Today I witnessed a program where, this tiny backwoods church in Virginia was depicted as normative for Pentecostals, then a few seconds of a larger more characteristic Denominational Pentecostal church was cut in, and an interview with a member of the lager church was cut in after that. While no direct statement was made to this effect, there was a clear attempt by the makers of the film to use backmasking to link the comments of the inexperienced and uneducated member of the mainstream Pentecostal church with the tiny, heterodox cult from Virginia.

In one of my course in college, I did a study of backmasking. Backmasking is a technique where an image or piece of video or a sound bite, is cut into a video or audio stream, in such a way that it masks the shorter and less vibrant item which precedes it.

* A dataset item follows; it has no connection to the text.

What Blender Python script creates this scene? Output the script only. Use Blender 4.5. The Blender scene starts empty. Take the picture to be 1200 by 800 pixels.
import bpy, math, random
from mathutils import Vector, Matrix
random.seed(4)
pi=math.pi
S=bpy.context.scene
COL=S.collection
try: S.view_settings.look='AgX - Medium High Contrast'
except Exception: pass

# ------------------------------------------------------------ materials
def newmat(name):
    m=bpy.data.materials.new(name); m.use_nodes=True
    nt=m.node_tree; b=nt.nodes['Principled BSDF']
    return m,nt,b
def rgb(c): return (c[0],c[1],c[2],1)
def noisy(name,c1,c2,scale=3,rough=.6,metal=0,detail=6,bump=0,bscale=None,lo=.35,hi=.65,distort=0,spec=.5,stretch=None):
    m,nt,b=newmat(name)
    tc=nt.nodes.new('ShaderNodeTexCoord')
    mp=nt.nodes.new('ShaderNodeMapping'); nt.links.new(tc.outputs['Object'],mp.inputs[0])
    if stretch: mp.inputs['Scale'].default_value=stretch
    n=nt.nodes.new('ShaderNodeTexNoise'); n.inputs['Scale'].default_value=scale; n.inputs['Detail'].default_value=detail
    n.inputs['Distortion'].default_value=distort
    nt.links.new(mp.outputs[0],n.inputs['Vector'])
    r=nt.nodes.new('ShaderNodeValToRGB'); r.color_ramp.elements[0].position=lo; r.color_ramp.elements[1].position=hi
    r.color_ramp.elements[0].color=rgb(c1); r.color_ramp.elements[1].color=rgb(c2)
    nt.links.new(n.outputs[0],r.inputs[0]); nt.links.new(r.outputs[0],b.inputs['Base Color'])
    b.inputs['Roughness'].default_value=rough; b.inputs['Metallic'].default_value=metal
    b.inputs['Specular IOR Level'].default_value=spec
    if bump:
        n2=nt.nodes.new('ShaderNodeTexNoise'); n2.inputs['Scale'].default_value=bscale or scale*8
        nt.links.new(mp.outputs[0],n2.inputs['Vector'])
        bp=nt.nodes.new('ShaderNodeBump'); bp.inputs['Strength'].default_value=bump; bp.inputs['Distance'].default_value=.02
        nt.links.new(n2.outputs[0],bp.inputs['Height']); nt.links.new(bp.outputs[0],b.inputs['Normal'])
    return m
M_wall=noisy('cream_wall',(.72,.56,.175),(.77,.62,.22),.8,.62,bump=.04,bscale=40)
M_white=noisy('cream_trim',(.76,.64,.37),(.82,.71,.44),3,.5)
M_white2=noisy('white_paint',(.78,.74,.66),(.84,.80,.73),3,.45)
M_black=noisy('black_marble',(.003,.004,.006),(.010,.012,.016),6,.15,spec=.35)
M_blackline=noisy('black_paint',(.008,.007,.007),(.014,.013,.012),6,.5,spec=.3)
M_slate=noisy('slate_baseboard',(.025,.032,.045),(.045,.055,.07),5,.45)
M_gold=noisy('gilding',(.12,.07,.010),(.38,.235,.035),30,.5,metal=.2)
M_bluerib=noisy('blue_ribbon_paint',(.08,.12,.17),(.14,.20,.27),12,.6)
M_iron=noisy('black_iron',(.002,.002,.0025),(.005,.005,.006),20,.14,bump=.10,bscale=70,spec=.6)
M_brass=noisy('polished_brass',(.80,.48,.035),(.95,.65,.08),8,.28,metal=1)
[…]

The result is that a viewer or listener tends to blur the two items into a single whole and when this data is recalled later a new meaning and sequence of events is brought to mind. The victim of this manipulation doesn’t remember what was actually broadcast; instead the morphed sequence is stored as a piece of learning.

The point of this exercise is to be able to tell people, libelous or slanderous lies, without leaving a clearly actionable piece of evidence. It’s for this reason that in the past, theaters and other media were prohibited from using back masking techniques to manipulate the consumer.

A classic example is the theatre chain that flashed images of food and drink that was offered by the concession stand in the lobby, during the movie or during the previews. The relatively small period of time that these images appeared at any one instant caused the continuation of the movie to back mask these images. When the frequency of the flashed images became high enough, millions of theater goers were manipulated into buying overpriced popcorn and colas that they would not have otherwise wanted or purchased.

The reason this is a critical issue, is that the network in question is played across the globe. These small programs take on the character of sociological, headline News for many millions of viewers. The intentional misportrayal of Pentecostals amounts to nothing less that a pogrom of religious persecution against Pentecostals on a global scale.

Persecution of the Church, especially the church on the move and successful, is no new thing. Over the last 2000 years, Christians have been the victims of persecution and injustice, more often than not. But it is not something we should passively allow to go unanswered. Pray for guidance, Read your Bible, and realize that fighting against the persecution is not wrestling with flesh and blood. Instead battling this anti-Christian movement is nothing less than your duty. Pickup the mantle, allow the spirit of prophecy to motivate you, shake off the snake and let it be burned in the campfire. If you are committed and don’t dither, it will not harm you (ACT 28:3-6).